## What to produce
Print exactly those lines that run from the beginning of the data to the line bearing "yback, za)], 0.11)", inclusive.

— start of Working data —

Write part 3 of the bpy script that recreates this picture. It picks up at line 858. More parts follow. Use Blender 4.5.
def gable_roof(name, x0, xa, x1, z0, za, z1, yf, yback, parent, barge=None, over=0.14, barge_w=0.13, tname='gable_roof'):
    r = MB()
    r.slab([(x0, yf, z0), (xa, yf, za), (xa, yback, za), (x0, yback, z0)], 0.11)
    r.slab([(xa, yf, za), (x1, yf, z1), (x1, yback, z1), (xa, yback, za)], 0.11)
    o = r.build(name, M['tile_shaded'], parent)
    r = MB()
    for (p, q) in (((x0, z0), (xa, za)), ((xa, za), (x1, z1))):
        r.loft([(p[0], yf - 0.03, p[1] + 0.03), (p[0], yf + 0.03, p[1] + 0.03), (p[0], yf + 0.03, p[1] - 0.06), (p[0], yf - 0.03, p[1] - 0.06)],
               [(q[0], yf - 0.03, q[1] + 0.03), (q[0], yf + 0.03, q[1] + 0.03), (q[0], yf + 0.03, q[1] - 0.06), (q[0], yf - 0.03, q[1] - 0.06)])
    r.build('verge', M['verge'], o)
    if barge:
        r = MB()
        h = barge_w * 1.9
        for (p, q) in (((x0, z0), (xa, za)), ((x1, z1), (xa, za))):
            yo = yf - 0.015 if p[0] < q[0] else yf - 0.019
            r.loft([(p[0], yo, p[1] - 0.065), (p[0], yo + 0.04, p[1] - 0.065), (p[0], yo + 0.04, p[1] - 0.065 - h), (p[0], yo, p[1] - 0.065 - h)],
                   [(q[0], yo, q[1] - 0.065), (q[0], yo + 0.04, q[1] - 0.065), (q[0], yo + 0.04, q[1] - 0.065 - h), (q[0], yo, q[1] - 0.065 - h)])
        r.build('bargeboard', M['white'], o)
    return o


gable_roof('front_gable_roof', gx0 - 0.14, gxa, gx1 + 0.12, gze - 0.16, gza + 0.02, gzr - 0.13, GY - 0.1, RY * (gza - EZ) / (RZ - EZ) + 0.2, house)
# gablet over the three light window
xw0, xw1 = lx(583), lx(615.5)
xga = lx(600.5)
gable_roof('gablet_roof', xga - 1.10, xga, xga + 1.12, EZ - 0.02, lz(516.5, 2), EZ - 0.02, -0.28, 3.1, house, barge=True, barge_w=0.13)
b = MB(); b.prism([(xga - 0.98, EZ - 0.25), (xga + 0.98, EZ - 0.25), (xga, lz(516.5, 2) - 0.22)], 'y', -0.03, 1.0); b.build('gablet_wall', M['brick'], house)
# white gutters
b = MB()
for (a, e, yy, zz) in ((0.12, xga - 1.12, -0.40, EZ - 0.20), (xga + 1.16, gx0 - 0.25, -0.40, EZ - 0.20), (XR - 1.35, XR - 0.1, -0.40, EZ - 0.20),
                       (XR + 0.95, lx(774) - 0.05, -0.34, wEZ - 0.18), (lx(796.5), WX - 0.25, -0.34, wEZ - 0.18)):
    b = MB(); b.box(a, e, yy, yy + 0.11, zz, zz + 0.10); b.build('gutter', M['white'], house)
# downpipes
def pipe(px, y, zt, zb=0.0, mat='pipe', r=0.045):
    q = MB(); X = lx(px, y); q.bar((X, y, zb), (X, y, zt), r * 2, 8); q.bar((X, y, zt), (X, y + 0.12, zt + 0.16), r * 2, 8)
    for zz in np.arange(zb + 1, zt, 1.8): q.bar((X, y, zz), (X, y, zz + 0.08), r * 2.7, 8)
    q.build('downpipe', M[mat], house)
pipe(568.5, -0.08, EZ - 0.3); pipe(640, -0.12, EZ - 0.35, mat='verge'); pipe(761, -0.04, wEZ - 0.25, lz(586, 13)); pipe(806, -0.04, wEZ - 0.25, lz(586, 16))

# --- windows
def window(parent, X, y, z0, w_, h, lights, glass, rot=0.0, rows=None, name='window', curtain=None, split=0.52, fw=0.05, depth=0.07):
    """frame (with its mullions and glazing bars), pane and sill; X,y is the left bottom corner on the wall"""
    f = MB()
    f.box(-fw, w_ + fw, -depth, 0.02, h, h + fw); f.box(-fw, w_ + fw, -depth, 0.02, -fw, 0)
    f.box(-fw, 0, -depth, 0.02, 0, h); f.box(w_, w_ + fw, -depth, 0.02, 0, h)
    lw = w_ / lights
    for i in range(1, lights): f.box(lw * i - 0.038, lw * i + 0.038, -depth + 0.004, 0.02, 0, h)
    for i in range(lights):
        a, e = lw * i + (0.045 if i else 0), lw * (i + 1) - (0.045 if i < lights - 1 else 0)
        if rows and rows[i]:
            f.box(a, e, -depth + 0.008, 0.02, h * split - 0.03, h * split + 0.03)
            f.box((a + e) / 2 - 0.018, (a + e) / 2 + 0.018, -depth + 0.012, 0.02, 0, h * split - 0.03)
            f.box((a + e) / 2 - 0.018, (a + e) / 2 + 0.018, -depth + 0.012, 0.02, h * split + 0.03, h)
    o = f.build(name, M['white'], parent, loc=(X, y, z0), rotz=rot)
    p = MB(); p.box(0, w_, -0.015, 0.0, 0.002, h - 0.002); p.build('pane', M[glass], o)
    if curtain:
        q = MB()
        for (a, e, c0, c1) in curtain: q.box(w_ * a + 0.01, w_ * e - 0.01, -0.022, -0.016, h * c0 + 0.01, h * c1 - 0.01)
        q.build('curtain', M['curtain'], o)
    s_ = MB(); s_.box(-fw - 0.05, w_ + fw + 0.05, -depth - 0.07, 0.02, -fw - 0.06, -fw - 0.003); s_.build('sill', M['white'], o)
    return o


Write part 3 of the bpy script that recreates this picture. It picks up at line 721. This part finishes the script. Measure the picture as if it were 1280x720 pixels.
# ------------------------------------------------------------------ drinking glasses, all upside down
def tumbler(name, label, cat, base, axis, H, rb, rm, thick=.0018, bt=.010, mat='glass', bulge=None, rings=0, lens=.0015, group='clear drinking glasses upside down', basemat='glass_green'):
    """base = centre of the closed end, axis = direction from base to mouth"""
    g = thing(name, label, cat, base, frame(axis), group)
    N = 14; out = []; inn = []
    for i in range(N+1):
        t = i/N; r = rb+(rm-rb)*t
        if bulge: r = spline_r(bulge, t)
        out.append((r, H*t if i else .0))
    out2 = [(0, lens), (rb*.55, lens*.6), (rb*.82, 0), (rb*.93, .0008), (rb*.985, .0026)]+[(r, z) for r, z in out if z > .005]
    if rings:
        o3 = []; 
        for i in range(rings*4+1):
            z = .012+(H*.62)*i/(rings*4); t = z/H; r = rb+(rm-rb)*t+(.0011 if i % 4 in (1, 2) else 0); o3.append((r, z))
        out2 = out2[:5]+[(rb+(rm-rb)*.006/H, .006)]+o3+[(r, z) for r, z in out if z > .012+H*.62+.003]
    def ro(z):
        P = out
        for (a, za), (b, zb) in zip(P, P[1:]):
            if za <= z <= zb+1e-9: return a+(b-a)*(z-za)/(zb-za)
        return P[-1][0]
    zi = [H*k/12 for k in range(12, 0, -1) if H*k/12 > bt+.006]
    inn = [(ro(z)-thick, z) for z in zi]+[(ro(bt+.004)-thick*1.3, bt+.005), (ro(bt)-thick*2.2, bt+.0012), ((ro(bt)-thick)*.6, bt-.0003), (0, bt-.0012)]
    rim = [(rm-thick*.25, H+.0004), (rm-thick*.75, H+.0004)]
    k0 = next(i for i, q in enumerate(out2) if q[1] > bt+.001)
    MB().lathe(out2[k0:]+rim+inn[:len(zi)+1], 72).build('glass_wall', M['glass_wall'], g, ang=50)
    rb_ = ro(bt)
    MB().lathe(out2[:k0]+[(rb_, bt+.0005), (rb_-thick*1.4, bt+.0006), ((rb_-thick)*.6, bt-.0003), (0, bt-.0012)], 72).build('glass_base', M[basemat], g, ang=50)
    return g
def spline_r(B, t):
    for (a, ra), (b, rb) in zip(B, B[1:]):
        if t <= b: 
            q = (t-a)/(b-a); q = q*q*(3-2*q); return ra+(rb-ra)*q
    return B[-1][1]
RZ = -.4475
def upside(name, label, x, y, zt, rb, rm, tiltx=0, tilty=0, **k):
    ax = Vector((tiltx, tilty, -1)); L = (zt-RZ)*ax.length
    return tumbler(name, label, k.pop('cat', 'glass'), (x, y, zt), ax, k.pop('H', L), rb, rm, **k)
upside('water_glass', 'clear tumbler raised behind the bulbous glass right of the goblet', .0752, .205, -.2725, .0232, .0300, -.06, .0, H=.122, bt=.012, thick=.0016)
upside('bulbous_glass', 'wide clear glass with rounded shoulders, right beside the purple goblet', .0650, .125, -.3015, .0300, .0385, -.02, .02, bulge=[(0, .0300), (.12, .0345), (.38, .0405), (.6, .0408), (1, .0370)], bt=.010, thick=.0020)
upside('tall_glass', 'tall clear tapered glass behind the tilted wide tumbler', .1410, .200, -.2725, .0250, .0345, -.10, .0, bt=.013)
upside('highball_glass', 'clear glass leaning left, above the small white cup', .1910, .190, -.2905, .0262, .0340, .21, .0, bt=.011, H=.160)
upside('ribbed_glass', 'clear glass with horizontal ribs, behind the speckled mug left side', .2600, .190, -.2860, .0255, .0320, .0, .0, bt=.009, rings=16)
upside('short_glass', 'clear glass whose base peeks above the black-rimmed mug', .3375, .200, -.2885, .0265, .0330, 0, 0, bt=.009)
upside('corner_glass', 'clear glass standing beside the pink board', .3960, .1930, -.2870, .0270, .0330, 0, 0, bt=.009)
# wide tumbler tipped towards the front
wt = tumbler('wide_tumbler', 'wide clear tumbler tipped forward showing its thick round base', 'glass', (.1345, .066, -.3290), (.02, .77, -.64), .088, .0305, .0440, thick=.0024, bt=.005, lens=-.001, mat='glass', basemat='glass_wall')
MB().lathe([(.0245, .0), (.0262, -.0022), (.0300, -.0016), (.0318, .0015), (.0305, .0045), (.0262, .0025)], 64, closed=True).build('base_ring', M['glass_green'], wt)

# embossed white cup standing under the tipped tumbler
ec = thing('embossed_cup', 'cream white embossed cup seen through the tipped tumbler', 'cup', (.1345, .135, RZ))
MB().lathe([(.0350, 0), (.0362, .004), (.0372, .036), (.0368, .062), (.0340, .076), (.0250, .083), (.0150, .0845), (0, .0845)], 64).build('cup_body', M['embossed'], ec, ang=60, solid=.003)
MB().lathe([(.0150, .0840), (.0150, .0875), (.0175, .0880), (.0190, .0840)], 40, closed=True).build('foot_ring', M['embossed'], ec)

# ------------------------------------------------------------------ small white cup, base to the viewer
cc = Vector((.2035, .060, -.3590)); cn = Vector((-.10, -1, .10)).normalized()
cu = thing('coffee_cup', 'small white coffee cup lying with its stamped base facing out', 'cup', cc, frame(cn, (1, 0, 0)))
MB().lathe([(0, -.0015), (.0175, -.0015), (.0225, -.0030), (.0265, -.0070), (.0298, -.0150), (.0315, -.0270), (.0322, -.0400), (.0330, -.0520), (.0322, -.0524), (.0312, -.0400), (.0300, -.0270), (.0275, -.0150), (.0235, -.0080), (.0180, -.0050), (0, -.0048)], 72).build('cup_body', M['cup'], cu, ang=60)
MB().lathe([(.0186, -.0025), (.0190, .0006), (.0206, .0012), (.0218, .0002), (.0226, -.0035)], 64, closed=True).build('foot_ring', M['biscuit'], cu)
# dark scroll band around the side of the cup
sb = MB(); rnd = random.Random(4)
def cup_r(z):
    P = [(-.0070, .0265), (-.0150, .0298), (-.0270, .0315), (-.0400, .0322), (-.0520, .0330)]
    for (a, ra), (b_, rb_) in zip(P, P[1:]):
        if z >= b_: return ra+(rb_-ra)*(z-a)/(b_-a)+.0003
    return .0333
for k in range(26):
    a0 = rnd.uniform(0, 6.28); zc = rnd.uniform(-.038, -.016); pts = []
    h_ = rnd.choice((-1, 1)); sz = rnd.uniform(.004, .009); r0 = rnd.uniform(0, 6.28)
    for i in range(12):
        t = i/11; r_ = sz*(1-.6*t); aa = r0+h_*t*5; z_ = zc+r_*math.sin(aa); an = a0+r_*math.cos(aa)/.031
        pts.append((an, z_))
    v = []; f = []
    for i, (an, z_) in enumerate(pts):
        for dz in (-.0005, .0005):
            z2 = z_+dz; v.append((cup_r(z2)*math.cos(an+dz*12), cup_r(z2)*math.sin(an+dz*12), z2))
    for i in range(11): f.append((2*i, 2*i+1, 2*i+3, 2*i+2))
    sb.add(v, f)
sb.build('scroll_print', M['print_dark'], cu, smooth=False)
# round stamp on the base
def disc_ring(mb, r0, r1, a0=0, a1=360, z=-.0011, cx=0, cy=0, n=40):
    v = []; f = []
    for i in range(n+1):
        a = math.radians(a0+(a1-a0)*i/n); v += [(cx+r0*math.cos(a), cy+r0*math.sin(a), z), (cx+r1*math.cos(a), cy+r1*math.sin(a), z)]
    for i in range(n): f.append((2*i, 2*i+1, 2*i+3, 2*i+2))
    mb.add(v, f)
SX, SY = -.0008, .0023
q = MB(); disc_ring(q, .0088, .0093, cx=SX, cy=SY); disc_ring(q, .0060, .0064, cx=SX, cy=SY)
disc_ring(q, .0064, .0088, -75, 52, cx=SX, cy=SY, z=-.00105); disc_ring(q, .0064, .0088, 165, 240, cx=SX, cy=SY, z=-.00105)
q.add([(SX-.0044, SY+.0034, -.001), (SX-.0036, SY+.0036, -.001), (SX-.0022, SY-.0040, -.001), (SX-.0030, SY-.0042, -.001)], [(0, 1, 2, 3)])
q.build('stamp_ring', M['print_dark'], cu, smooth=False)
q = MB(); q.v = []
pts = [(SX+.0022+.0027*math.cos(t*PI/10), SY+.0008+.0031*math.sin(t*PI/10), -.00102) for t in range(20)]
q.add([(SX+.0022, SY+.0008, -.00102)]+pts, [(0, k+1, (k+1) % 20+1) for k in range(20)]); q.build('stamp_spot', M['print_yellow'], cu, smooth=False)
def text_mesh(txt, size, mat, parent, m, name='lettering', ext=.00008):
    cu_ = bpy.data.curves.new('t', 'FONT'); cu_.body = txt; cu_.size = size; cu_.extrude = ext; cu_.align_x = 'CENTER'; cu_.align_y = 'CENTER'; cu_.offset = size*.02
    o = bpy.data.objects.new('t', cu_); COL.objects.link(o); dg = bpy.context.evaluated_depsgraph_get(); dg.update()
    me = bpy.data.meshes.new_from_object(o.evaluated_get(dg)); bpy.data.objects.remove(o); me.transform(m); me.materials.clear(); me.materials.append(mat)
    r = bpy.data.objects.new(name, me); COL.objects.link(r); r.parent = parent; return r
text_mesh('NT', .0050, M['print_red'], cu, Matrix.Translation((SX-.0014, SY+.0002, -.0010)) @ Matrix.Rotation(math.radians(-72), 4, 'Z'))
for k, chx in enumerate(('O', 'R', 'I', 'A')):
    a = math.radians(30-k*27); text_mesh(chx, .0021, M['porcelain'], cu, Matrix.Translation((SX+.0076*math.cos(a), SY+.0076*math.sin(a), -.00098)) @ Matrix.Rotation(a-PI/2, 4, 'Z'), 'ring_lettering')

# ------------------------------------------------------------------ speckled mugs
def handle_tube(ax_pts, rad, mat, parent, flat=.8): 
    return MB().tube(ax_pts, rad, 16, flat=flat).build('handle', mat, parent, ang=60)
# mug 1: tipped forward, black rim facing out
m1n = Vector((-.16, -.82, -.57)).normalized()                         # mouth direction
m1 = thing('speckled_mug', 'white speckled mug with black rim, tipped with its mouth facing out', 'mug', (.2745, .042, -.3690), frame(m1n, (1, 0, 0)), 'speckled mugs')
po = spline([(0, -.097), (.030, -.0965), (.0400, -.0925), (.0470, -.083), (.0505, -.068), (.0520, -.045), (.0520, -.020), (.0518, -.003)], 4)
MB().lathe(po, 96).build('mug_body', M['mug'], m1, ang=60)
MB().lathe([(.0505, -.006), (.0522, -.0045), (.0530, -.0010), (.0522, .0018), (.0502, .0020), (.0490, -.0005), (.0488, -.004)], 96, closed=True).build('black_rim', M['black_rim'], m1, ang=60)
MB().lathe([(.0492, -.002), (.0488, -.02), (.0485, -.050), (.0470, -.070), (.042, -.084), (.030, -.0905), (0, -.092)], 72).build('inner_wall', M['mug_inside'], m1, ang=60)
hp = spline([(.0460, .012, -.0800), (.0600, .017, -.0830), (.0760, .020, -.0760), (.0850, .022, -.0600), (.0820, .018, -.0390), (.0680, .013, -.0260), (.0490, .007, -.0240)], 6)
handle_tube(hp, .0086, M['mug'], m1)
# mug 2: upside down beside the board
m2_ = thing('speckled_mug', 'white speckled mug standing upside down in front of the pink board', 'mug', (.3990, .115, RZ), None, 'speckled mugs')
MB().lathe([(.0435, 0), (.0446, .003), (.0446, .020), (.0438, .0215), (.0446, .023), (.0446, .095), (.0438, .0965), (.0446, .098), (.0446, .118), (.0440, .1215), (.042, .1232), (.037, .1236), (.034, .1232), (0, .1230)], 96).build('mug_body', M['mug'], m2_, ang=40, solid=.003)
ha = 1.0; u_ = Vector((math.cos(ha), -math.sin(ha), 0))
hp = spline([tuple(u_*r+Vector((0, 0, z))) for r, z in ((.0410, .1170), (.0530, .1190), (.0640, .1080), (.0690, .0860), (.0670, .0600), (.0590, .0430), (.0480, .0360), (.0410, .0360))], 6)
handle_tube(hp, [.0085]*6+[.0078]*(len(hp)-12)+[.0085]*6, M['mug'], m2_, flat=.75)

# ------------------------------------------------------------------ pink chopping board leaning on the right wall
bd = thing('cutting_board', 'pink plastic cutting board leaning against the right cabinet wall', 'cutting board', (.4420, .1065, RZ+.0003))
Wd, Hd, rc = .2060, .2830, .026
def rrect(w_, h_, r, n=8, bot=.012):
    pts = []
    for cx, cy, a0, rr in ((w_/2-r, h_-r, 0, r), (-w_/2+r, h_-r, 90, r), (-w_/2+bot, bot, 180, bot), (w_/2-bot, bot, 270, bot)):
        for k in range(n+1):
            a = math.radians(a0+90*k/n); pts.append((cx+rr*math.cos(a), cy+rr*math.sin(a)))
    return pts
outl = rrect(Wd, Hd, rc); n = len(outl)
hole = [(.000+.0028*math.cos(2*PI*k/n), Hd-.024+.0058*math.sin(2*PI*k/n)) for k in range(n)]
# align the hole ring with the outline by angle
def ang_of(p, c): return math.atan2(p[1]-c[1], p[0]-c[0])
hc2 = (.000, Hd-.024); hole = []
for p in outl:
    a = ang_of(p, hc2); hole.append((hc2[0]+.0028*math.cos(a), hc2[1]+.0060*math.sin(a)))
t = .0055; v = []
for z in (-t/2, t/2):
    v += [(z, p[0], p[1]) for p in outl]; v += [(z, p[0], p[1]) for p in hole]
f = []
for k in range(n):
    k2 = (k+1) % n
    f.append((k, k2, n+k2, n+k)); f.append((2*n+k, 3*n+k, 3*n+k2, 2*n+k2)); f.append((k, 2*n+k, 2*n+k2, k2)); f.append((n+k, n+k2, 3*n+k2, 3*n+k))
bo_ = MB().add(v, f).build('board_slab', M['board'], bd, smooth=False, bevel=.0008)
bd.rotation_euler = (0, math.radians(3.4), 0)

— end of Working data —

## Completed task
Write part 3 of the bpy script that recreates this picture. It picks up at line 858. More parts follow. Use Blender 4.5.
def gable_roof(name, x0, xa, x1, z0, za, z1, yf, yback, parent, barge=None, over=0.14, barge_w=0.13, tname='gable_roof'):
    r = MB()
    r.slab([(x0, yf, z0), (xa, yf, za), (xa, yback, za), (x0, yback, z0)], 0.11)
    r.slab([(xa, yf, za), (x1, yf, z1), (x1, yback, z1), (xa, yback, za)], 0.11)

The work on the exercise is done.